USC’s “History in a Box” Shares Curriculum Experiences in Atlanta’s Center for Civil and Human Rights

 October 9-11, 2014 (UPDATE)

Atlanta, Georgia

The 2014 Imagining America conference, held in Atlanta, Georgia, October 9–11, was animated by three keywords: Organizing. Culture. Change. These keywords represent concentrations of energy and activity across higher education and within the IA consortium—contested terrains that demand critical discourse and analysis. We invited and challenged Imagining America consortium members, and their institutional and community partners, to sharpen our collective understanding of the nature and promise of organizing culture change; to provoke conversation and debate around the many meanings of these keywords; to explore the distinctive contributions that methodologies, concepts, theories, and knowledge from arts, humanities, and design fields make to the work of organizing culture change; and to illuminate how organizing culture change can transform higher education’s role in the work of democracy.

 

 

A group of USC students, led by Professor Sanchez, attended the Imagining America Conference in October 2014. The group, which included four undergraduate students, one research assistant, a community partner, and an alumna from the USC Center for Diversity and Democracy, presented on their experiences regarding civic engagement via USC’s History in a Box Program. The presenters strongly emphasized the need for education to be a meaningful experience for the learner as well as for the educator. The Trojan contingent also extolled the need for local history and a culturally-relevant pedagogy as means of improving the quality of public education. USC’s group of students presented their stories at the Center for Civil and Human Rights in Atlanta.

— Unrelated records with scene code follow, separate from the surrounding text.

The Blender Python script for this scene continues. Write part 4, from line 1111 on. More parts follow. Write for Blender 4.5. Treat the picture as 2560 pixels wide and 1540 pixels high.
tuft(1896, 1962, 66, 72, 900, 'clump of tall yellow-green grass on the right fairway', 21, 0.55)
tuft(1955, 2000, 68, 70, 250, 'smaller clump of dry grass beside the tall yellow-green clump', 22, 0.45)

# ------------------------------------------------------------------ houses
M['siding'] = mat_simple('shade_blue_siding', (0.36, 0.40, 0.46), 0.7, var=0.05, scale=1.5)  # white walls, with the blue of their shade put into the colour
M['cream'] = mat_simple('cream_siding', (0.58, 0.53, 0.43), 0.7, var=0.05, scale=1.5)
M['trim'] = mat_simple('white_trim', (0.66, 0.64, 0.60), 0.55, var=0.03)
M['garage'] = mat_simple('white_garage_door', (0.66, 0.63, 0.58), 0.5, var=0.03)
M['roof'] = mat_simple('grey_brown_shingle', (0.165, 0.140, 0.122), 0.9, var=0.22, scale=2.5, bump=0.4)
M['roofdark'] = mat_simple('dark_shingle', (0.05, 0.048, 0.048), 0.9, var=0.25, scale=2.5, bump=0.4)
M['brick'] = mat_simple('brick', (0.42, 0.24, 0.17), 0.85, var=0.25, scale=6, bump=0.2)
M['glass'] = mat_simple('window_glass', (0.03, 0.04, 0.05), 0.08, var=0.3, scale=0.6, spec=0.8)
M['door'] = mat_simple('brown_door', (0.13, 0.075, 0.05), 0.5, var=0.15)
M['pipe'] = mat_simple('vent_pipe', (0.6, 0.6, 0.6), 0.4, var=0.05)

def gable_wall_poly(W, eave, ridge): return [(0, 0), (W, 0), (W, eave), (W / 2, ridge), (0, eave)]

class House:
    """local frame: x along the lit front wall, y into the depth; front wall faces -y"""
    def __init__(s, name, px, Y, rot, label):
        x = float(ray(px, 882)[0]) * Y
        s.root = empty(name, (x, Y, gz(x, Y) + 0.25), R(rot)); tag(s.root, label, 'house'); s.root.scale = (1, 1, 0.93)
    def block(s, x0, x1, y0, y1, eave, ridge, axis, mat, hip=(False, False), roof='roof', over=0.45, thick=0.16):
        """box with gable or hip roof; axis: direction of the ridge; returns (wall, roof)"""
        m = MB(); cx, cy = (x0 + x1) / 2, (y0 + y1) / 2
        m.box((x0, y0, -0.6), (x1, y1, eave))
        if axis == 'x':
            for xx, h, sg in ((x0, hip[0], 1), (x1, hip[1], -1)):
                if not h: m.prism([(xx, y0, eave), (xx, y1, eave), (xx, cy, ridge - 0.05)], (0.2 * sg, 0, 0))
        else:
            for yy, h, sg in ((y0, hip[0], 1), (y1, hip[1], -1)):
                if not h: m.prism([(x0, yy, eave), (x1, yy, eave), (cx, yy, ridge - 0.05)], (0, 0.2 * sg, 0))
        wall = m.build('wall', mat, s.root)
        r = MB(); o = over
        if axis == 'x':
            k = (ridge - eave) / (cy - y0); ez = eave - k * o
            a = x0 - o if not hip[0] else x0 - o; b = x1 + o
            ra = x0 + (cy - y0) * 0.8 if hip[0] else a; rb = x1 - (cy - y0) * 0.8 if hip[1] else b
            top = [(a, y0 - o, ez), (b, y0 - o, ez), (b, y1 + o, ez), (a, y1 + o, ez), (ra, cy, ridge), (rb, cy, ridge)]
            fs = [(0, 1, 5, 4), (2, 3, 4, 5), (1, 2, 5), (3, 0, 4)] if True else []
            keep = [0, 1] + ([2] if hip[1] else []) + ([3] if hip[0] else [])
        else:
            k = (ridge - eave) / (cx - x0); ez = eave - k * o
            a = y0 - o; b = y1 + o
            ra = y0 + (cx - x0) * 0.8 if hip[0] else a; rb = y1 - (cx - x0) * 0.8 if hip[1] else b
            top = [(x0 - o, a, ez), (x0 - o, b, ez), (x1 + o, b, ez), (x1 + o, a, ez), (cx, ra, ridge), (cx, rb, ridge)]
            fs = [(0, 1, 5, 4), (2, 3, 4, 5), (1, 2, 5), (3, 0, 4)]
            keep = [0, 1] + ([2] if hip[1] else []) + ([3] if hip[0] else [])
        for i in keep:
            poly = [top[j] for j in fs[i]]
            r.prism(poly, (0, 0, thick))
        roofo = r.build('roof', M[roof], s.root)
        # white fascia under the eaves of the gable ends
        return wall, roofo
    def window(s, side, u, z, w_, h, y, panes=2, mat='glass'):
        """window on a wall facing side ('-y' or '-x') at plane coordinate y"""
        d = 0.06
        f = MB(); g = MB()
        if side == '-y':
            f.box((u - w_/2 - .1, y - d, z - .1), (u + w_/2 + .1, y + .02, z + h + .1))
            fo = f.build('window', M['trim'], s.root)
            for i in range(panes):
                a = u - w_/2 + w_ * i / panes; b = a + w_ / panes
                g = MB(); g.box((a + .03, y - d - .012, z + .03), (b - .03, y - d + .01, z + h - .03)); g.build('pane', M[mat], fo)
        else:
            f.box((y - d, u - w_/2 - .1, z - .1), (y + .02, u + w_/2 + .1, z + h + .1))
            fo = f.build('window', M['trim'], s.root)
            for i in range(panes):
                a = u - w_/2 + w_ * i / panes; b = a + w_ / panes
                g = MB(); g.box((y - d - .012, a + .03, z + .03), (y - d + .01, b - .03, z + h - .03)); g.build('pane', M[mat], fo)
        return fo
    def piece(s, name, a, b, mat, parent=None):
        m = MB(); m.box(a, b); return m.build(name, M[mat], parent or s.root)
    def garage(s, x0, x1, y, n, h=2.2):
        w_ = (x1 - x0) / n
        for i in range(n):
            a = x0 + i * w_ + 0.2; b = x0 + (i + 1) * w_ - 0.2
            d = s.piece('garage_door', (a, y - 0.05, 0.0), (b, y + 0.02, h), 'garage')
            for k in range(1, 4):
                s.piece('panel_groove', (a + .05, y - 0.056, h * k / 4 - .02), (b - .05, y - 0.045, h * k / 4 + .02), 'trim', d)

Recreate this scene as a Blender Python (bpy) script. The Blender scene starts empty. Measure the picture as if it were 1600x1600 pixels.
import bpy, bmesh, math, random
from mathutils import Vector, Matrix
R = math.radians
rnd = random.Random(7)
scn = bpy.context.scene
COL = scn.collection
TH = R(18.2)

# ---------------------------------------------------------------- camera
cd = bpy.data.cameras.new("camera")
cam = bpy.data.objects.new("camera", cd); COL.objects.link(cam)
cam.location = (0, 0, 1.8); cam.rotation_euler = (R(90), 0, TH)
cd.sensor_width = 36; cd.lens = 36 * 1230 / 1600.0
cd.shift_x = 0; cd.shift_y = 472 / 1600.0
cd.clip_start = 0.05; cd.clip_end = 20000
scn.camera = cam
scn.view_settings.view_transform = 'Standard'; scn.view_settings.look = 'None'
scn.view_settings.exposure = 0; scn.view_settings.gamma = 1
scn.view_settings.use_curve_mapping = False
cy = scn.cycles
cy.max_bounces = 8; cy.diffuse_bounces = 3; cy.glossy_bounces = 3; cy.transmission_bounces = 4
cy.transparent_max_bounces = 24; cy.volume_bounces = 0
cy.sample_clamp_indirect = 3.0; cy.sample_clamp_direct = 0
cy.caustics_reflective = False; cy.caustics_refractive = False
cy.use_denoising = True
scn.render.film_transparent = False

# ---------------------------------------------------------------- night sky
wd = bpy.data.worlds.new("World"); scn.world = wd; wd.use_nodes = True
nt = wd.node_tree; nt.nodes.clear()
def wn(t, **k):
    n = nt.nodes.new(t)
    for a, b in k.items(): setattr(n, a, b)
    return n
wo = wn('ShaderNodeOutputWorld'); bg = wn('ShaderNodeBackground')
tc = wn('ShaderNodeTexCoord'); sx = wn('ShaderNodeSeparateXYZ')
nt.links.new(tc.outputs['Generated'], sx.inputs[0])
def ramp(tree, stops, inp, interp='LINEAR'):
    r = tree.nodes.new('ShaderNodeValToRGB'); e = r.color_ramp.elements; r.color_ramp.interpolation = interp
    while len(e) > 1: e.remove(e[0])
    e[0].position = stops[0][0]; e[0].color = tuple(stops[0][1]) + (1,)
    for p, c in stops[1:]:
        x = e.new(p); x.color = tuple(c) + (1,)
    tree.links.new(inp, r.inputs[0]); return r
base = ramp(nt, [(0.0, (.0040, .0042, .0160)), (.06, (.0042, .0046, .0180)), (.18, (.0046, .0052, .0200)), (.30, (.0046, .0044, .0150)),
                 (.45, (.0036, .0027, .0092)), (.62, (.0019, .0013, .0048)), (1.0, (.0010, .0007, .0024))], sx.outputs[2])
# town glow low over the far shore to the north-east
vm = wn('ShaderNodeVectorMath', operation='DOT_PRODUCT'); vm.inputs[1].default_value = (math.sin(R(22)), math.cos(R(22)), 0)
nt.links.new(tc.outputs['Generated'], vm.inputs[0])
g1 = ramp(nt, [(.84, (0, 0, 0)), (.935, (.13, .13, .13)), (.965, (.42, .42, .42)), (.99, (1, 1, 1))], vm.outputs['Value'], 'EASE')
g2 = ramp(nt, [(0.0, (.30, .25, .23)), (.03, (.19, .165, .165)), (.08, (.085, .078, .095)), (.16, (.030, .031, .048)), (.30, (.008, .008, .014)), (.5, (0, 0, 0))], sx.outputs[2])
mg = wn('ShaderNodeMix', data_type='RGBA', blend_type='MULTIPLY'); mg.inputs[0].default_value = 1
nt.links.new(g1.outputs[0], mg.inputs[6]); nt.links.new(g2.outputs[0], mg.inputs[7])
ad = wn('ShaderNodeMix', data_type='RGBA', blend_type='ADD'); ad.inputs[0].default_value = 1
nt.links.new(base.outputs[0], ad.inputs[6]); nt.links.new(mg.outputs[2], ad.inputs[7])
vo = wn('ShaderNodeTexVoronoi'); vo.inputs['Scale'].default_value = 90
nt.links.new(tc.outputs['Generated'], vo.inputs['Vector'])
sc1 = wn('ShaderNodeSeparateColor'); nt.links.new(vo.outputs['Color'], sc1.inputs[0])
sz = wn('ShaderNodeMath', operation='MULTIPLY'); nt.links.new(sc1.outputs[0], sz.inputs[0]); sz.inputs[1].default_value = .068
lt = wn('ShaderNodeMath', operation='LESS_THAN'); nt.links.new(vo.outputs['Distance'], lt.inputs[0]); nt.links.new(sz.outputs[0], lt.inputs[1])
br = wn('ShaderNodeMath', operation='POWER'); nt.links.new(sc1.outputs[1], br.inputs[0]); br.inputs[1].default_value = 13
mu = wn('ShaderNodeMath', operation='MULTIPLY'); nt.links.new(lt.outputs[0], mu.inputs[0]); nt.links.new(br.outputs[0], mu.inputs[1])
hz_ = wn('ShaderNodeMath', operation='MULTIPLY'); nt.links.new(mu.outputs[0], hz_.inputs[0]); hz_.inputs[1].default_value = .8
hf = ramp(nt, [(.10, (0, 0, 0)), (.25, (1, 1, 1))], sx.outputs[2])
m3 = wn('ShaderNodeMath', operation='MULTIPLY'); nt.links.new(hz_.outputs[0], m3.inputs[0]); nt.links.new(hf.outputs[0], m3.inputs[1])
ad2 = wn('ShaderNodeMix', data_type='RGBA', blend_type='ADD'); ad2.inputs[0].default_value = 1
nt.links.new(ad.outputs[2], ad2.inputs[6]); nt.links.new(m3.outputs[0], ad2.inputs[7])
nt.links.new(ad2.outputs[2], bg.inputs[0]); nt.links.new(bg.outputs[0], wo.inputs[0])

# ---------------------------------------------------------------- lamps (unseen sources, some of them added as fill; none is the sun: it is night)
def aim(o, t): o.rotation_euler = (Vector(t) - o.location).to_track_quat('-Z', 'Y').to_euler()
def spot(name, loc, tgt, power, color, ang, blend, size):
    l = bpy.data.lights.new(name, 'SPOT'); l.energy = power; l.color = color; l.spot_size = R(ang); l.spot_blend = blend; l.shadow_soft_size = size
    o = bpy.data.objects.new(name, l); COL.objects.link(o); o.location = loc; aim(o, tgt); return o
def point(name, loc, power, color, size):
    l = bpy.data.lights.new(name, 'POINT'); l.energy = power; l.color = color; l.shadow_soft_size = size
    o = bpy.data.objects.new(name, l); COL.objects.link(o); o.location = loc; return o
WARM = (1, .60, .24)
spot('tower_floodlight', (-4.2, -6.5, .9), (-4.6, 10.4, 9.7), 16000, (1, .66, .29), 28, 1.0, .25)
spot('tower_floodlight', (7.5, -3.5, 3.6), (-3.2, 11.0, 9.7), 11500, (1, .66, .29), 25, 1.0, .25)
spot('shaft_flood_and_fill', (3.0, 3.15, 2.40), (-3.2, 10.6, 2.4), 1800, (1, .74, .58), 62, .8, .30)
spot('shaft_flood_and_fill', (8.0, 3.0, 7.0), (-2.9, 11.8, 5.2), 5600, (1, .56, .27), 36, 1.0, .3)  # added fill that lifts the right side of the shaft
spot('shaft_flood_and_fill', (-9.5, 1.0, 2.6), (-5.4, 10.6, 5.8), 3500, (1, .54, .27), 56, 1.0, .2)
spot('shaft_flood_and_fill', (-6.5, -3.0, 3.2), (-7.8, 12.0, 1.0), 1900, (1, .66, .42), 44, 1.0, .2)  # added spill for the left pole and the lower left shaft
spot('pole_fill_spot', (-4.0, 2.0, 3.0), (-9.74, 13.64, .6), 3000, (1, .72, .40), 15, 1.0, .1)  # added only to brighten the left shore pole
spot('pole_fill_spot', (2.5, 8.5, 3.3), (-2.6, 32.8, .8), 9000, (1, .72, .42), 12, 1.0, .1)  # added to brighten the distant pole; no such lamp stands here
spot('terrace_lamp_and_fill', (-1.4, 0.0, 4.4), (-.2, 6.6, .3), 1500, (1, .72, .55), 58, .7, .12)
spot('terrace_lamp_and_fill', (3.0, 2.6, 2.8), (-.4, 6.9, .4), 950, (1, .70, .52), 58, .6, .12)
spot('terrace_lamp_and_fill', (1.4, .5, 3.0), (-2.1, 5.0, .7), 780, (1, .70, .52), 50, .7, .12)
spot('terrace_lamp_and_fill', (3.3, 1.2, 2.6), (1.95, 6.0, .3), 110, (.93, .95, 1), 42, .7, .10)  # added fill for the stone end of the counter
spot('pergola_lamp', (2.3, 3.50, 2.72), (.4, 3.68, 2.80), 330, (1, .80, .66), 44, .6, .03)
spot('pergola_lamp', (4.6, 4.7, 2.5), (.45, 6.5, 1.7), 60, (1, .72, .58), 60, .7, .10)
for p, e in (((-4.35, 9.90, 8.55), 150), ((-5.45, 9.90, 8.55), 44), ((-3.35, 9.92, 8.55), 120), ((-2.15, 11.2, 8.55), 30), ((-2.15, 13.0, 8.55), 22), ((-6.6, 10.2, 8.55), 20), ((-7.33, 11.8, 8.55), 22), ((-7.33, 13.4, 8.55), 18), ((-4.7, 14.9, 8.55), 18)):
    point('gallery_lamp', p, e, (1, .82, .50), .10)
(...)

Culture change is already a reality, both within higher education and beyond. It is partly the result of powerful and complex global forces that are restructuring our institutions and reshaping how we live our lives, for better and for worse. the IA conference theme was an invitation to engage but also move beyond the work of analyzing and criticizing the kind of culture change that global forces are producing.

To this end, the Imagining America conference committee sought proposals that offered opportunities for conference attendees to take up one or more of the following key questions:

  • What forces for culture change are already underway in and beyond higher education? In what ways and to what extent are they products of intentional organizing?
  • What specific approaches to organizing are IA members using (such as action-research, cultural organizing, popular education, broad-based community organizing)?
  • Using the public narrative framework developed by Marshall Ganz, what is “story of us,” and “story of now” emerging within IA and among its members? How can these stories be used to ground, focus, and inspire effective organizing?
  • What practices, strategies, and tactics will inspire and support the work of organizing culture change in ways that help us close the gap between our own best judgments of “the world as it is” and “the world as it should be”?